What to do: Repeat each line word for word.

Information supplied:
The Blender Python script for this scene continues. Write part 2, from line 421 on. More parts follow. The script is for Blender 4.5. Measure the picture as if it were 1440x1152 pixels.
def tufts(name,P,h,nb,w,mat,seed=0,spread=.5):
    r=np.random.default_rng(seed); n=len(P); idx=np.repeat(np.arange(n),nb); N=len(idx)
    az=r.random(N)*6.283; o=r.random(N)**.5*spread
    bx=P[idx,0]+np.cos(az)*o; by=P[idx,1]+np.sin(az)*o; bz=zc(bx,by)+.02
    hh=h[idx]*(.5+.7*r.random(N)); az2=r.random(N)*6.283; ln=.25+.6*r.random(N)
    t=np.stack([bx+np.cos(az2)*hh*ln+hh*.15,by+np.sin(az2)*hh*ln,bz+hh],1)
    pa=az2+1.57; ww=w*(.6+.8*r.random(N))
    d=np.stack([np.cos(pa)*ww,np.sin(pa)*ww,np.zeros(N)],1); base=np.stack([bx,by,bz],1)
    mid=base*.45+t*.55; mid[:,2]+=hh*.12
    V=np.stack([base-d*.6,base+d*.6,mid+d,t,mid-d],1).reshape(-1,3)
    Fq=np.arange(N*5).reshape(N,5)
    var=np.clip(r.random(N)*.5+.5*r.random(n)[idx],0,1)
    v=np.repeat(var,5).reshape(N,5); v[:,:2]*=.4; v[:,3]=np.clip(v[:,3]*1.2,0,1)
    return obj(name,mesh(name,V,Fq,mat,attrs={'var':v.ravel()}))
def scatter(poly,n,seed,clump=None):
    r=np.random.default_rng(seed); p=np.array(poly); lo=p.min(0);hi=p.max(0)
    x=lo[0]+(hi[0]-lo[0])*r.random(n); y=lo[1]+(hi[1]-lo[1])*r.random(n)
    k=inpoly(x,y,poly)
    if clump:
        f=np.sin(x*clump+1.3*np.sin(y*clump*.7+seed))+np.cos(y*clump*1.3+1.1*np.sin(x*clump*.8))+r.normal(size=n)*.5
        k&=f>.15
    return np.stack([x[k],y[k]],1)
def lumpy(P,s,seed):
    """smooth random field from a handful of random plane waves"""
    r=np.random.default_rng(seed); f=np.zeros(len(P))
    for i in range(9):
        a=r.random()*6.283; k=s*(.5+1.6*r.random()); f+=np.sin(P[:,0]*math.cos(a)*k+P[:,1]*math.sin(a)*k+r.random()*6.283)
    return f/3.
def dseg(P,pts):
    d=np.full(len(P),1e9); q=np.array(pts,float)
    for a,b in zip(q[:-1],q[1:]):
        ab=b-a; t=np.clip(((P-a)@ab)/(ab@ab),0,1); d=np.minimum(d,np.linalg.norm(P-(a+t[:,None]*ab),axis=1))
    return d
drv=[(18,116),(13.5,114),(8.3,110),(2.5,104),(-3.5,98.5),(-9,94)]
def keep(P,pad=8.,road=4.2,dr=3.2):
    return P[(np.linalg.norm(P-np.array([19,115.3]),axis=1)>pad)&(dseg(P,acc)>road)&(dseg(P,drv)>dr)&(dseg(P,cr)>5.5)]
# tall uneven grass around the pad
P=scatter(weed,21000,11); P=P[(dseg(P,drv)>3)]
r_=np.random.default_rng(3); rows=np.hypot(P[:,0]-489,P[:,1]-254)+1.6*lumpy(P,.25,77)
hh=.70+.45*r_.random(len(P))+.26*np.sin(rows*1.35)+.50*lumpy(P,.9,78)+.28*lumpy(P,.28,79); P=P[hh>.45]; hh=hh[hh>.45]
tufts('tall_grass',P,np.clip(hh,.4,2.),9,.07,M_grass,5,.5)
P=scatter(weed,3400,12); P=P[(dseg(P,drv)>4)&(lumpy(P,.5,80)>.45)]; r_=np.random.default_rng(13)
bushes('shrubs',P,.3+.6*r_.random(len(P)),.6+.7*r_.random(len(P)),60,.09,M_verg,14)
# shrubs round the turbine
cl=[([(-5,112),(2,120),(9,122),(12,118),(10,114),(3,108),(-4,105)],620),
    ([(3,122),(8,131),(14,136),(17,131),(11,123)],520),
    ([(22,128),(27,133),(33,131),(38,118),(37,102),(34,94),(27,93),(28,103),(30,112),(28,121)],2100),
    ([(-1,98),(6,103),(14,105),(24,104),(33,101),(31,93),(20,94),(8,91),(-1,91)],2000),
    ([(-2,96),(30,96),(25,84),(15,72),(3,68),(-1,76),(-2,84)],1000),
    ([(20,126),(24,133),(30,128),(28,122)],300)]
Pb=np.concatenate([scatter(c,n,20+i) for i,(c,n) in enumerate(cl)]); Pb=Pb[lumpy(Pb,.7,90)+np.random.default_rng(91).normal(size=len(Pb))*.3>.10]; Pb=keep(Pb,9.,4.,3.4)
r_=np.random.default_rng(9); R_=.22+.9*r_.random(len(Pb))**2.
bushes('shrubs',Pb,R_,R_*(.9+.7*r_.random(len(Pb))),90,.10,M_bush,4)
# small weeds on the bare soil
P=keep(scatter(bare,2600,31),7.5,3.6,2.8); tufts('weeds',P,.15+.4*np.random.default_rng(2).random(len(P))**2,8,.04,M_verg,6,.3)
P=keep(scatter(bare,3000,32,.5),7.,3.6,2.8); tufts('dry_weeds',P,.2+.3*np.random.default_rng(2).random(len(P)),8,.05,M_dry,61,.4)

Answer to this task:
The Blender Python script for this scene continues. Write part 2, from line 421 on. More parts follow. The script is for Blender 4.5. Measure the picture as if it were 1440x1152 pixels.
def tufts(name,P,h,nb,w,mat,seed=0,spread=.5):
    r=np.random.default_rng(seed); n=len(P); idx=np.repeat(np.arange(n),nb); N=len(idx)
    az=r.random(N)*6.283; o=r.random(N)**.5*spread
    bx=P[idx,0]+np.cos(az)*o; by=P[idx,1]+np.sin(az)*o; bz=zc(bx,by)+.02
    hh=h[idx]*(.5+.7*r.random(N)); az2=r.random(N)*6.283; ln=.25+.6*r.random(N)
    t=np.stack([bx+np.cos(az2)*hh*ln+hh*.15,by+np.sin(az2)*hh*ln,bz+hh],1)
    pa=az2+1.57; ww=w*(.6+.8*r.random(N))
    d=np.stack([np.cos(pa)*ww,np.sin(pa)*ww,np.zeros(N)],1); base=np.stack([bx,by,bz],1)
    mid=base*.45+t*.55; mid[:,2]+=hh*.12
    V=np.stack([base-d*.6,base+d*.6,mid+d,t,mid-d],1).reshape(-1,3)
    Fq=np.arange(N*5).reshape(N,5)
    var=np.clip(r.random(N)*.5+.5*r.random(n)[idx],0,1)
    v=np.repeat(var,5).reshape(N,5); v[:,:2]*=.4; v[:,3]=np.clip(v[:,3]*1.2,0,1)
    return obj(name,mesh(name,V,Fq,mat,attrs={'var':v.ravel()}))
def scatter(poly,n,seed,clump=None):
    r=np.random.default_rng(seed); p=np.array(poly); lo=p.min(0);hi=p.max(0)
    x=lo[0]+(hi[0]-lo[0])*r.random(n); y=lo[1]+(hi[1]-lo[1])*r.random(n)
    k=inpoly(x,y,poly)
    if clump:
        f=np.sin(x*clump+1.3*np.sin(y*clump*.7+seed))+np.cos(y*clump*1.3+1.1*np.sin(x*clump*.8))+r.normal(size=n)*.5
        k&=f>.15
    return np.stack([x[k],y[k]],1)
def lumpy(P,s,seed):
    """smooth random field from a handful of random plane waves"""
    r=np.random.default_rng(seed); f=np.zeros(len(P))
    for i in range(9):
        a=r.random()*6.283; k=s*(.5+1.6*r.random()); f+=np.sin(P[:,0]*math.cos(a)*k+P[:,1]*math.sin(a)*k+r.random()*6.283)
    return f/3.
def dseg(P,pts):
    d=np.full(len(P),1e9); q=np.array(pts,float)
    for a,b in zip(q[:-1],q[1:]):
        ab=b-a; t=np.clip(((P-a)@ab)/(ab@ab),0,1); d=np.minimum(d,np.linalg.norm(P-(a+t[:,None]*ab),axis=1))
    return d
drv=[(18,116),(13.5,114),(8.3,110),(2.5,104),(-3.5,98.5),(-9,94)]
def keep(P,pad=8.,road=4.2,dr=3.2):
    return P[(np.linalg.norm(P-np.array([19,115.3]),axis=1)>pad)&(dseg(P,acc)>road)&(dseg(P,drv)>dr)&(dseg(P,cr)>5.5)]
# tall uneven grass around the pad
P=scatter(weed,21000,11); P=P[(dseg(P,drv)>3)]
r_=np.random.default_rng(3); rows=np.hypot(P[:,0]-489,P[:,1]-254)+1.6*lumpy(P,.25,77)
hh=.70+.45*r_.random(len(P))+.26*np.sin(rows*1.35)+.50*lumpy(P,.9,78)+.28*lumpy(P,.28,79); P=P[hh>.45]; hh=hh[hh>.45]
tufts('tall_grass',P,np.clip(hh,.4,2.),9,.07,M_grass,5,.5)
P=scatter(weed,3400,12); P=P[(dseg(P,drv)>4)&(lumpy(P,.5,80)>.45)]; r_=np.random.default_rng(13)
bushes('shrubs',P,.3+.6*r_.random(len(P)),.6+.7*r_.random(len(P)),60,.09,M_verg,14)
# shrubs round the turbine
cl=[([(-5,112),(2,120),(9,122),(12,118),(10,114),(3,108),(-4,105)],620),
    ([(3,122),(8,131),(14,136),(17,131),(11,123)],520),
    ([(22,128),(27,133),(33,131),(38,118),(37,102),(34,94),(27,93),(28,103),(30,112),(28,121)],2100),
    ([(-1,98),(6,103),(14,105),(24,104),(33,101),(31,93),(20,94),(8,91),(-1,91)],2000),
    ([(-2,96),(30,96),(25,84),(15,72),(3,68),(-1,76),(-2,84)],1000),
    ([(20,126),(24,133),(30,128),(28,122)],300)]
Pb=np.concatenate([scatter(c,n,20+i) for i,(c,n) in enumerate(cl)]); Pb=Pb[lumpy(Pb,.7,90)+np.random.default_rng(91).normal(size=len(Pb))*.3>.10]; Pb=keep(Pb,9.,4.,3.4)
r_=np.random.default_rng(9); R_=.22+.9*r_.random(len(Pb))**2.
bushes('shrubs',Pb,R_,R_*(.9+.7*r_.random(len(Pb))),90,.10,M_bush,4)
# small weeds on the bare soil
P=keep(scatter(bare,2600,31),7.5,3.6,2.8); tufts('weeds',P,.15+.4*np.random.default_rng(2).random(len(P))**2,8,.04,M_verg,6,.3)
P=keep(scatter(bare,3000,32,.5),7.,3.6,2.8); tufts('dry_weeds',P,.2+.3*np.random.default_rng(2).random(len(P)),8,.05,M_dry,61,.4)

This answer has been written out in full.